Haydn's 93rd Symphony is not one of the better known London symphonies commissioned by the concert promoter Johann Peter Salomon, but with its mixture of intimacy and quirkiness the fact that it's less known is odd. Typically beginning with a slow introduction, weaving in and out of the major and minor, a lovely lilting Allegro assai follows. The Philharmonia strings were in warm mood, with a beautiful bloom to their sound. The Largo second movement begins with the string principals as solo quartet in a set of charming, Baroque-inspired variations - rudely undermined by tutti bassoon raspberry.

Quirky Haydn gave way to emotionally ambivalent Bartok, his Divertimento for strings. The Molto Adagio is one of his most remarkable movements, and the Philharmonia strings gave an impassioned performance, producing menace and foreboding, particularly in their quiet, bleached, vibrato-less beginning. It's a searing movement.

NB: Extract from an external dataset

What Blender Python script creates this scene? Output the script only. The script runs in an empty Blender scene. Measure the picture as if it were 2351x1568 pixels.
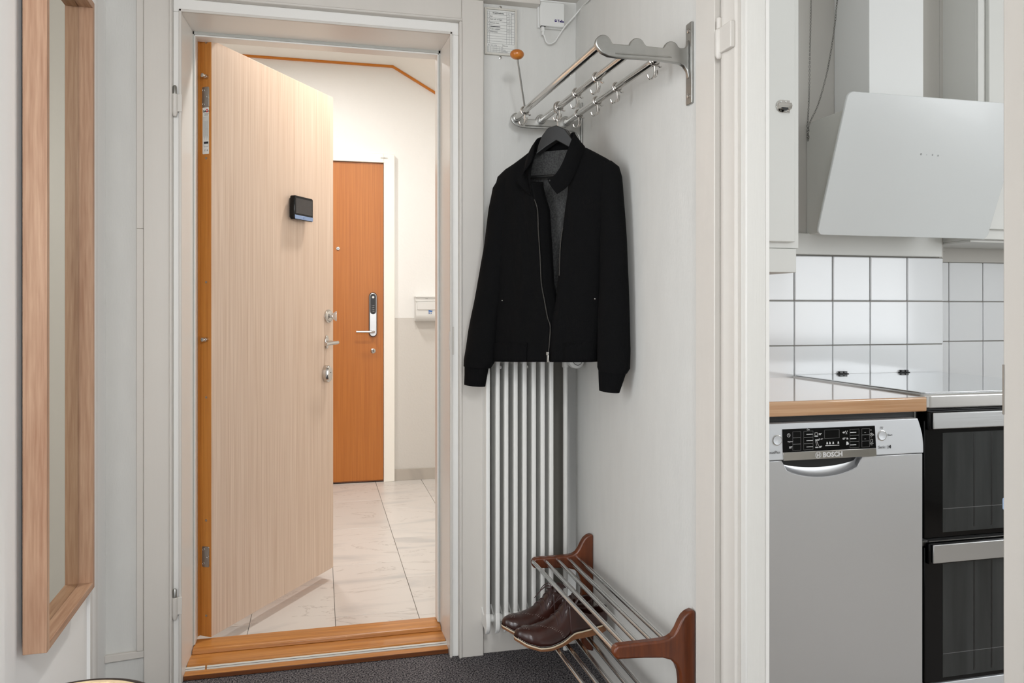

After the interval, a change of mood. Dvorak's piano concerto is scarcely known in relation to his great cello concerto. And despite such a committed performance, it's not hard to see why. It feels like juvenile work, although it's not - Dvorak was 35 with a number of symphonies behind him. But the rhapsodic material seems to dwindle too often into "super-noodling", allowing the structure to become flabby and unclear. It's hard to believe anyone could play it better than Schiff, every nuance and colour lovingly observed. Only the lively, final movement seemed to suggest greater things.